Once the copter is ready to go, a 30-day test flight campaign will commence, beginning with a simple hover in place and leading to more extensive reconnaissance missions lasting as long as 90 seconds. “We don’t have a pilot and Earth will be several light minutes away, so there is no way to joystick this mission in real time,” said Aung. “Instead, we have an autonomous capability that will be able to receive and interpret commands from the ground, and then fly the mission on its own.”
The Mars 2020 mission, scheduled for launch aboard an Atlas V rocket from Cape Canaveral in July 2020, is expected to reach the red planet in February 2021. As cool as the mini chopper is, it’s not a crucial component of the mission.
Viewed as a technology demonstration on its own, the Mars Helicopter is considered a high-risk, high-reward project. Within the context of the greater mission, however, the risk/reward balance shifts. If the helicopter test is a bust, the overall Mars 2020 mission will not be impacted.
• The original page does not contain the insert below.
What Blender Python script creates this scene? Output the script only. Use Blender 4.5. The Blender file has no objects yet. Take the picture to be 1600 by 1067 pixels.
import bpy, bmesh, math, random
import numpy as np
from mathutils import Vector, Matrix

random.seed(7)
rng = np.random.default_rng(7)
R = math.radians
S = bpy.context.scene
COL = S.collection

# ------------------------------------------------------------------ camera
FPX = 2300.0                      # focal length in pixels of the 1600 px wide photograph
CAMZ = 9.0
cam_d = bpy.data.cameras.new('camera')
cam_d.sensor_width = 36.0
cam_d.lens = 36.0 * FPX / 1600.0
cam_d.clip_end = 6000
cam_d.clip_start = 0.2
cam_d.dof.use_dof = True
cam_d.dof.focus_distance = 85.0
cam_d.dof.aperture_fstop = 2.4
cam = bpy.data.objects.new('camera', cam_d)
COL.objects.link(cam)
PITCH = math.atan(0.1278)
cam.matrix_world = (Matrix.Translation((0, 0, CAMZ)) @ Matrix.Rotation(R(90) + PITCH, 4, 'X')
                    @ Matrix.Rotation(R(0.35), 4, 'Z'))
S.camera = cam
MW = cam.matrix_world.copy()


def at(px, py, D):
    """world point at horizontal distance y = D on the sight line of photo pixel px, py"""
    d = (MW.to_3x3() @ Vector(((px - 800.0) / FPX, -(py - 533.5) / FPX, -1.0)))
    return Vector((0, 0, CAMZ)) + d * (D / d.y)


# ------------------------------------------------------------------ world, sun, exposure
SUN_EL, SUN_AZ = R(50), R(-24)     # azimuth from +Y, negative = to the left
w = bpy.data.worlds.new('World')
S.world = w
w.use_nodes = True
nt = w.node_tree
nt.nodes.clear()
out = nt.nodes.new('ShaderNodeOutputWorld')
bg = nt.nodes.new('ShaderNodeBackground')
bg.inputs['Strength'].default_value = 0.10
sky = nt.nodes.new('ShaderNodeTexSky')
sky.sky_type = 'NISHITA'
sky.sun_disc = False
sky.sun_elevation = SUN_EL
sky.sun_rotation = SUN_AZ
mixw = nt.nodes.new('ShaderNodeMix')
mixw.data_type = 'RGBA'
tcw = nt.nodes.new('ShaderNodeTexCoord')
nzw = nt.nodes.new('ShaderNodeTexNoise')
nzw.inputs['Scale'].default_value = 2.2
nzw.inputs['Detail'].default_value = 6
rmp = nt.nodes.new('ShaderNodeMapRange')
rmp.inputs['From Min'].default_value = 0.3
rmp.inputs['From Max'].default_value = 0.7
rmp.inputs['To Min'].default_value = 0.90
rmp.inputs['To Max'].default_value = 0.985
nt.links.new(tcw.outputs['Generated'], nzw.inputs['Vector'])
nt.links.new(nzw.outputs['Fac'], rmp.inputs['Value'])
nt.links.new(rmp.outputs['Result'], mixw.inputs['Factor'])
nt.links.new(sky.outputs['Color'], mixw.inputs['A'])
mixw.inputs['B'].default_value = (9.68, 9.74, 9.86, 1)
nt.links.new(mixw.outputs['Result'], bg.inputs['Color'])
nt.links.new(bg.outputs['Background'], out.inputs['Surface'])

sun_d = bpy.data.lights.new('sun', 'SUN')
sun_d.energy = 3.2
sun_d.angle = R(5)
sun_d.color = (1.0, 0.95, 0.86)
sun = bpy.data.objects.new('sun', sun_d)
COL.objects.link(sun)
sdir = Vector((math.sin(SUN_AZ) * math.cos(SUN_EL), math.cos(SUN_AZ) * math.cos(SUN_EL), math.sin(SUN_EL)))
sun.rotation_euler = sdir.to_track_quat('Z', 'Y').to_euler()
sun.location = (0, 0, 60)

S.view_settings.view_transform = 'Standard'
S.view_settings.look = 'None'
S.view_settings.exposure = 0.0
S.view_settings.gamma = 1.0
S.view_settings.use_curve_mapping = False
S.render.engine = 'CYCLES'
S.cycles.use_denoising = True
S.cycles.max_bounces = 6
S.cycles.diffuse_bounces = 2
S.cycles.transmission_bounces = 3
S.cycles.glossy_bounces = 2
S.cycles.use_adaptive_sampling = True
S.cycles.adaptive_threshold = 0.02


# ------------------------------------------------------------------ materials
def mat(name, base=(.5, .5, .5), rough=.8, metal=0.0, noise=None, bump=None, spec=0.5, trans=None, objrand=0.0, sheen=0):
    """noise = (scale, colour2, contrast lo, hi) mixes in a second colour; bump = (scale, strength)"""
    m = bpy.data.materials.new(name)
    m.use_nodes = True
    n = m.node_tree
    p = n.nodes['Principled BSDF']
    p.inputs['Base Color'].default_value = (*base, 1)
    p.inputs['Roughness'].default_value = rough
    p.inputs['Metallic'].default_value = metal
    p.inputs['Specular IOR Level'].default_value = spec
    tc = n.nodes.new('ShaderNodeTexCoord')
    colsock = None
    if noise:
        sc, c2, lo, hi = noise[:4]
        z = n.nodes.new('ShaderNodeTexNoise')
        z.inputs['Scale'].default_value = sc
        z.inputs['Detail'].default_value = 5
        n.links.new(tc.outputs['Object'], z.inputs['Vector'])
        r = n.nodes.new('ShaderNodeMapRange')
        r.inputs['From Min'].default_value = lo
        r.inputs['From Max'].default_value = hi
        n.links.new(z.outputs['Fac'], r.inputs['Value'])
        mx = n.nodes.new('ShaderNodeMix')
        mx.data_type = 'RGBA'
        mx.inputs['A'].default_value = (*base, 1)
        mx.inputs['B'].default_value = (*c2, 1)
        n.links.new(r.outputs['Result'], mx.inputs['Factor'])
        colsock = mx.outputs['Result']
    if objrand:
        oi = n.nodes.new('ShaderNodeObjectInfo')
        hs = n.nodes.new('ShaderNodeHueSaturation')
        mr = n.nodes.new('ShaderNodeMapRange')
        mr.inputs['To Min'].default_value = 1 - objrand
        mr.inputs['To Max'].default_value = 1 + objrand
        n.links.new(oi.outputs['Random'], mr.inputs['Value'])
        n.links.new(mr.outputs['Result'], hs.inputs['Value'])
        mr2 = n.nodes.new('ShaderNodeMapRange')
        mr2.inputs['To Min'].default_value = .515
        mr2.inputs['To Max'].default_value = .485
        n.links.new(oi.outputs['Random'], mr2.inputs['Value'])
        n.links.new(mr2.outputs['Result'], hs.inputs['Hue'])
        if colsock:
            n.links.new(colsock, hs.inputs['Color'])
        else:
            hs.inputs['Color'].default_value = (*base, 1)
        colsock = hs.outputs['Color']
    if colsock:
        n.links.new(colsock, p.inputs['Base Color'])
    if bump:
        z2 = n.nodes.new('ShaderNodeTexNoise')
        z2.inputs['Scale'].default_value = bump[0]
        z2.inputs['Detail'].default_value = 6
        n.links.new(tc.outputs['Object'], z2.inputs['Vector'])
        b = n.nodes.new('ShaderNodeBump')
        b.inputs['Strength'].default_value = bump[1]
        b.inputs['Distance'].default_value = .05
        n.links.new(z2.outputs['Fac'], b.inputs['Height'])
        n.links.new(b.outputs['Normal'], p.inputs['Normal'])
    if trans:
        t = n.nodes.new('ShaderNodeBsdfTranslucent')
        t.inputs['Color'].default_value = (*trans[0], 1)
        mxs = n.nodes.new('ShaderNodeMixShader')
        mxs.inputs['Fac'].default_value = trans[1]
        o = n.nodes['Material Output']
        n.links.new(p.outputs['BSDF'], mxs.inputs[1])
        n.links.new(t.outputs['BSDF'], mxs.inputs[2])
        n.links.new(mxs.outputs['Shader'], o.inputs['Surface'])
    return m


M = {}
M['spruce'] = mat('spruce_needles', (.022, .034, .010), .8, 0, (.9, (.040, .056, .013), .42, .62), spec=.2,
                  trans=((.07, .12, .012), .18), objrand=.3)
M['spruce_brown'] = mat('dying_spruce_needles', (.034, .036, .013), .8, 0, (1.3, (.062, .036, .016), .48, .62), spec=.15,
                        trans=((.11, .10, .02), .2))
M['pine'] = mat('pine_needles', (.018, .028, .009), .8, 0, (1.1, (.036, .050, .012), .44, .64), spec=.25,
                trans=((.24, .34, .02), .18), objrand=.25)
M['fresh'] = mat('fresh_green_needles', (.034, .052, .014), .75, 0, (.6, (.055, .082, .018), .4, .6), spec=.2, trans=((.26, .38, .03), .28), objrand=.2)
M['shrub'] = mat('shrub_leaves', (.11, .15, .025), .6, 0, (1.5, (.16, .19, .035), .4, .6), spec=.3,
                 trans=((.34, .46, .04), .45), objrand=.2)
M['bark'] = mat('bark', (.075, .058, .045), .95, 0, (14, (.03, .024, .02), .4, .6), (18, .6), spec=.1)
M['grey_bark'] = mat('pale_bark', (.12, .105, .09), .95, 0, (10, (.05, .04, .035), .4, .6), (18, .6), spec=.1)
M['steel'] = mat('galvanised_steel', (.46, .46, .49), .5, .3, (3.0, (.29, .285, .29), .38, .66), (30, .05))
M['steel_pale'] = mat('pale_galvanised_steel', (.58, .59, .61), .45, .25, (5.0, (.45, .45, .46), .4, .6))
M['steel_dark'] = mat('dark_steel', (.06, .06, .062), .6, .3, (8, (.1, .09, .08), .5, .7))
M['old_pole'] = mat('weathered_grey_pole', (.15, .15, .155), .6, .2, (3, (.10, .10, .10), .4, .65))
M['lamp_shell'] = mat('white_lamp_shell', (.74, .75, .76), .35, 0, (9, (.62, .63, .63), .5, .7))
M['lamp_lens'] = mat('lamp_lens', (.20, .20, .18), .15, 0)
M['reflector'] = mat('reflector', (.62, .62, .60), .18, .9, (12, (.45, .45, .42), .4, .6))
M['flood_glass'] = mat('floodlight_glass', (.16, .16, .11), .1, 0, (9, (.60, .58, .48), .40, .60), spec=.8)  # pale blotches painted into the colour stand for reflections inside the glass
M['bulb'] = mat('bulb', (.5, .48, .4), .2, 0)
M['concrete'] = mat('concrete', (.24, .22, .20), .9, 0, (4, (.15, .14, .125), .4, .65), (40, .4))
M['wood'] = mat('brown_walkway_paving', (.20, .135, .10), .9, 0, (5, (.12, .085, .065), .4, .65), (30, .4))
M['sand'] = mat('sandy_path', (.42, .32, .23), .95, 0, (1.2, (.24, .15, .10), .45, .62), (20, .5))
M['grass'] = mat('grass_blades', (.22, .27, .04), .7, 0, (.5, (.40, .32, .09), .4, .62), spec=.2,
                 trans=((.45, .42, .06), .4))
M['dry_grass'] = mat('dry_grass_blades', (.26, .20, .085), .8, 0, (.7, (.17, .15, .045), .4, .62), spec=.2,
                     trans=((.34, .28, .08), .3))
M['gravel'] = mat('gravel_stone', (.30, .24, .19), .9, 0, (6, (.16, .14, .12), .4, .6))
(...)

If it does work, however, helicopters may have a real future as low-flying scouts and aerial vehicles to access locations not reachable by ground travel.
Successful tests would open the door to more aerial observation and exploration during future missions, however. “After the Wright Brothers proved 117 years ago that powered, sustained, and controlled flight was possible here on Earth, another group of American pioneers may prove the same can be done on another world,” said Zurbuchen.
Updated May 13 with expanded mission risk/reward context.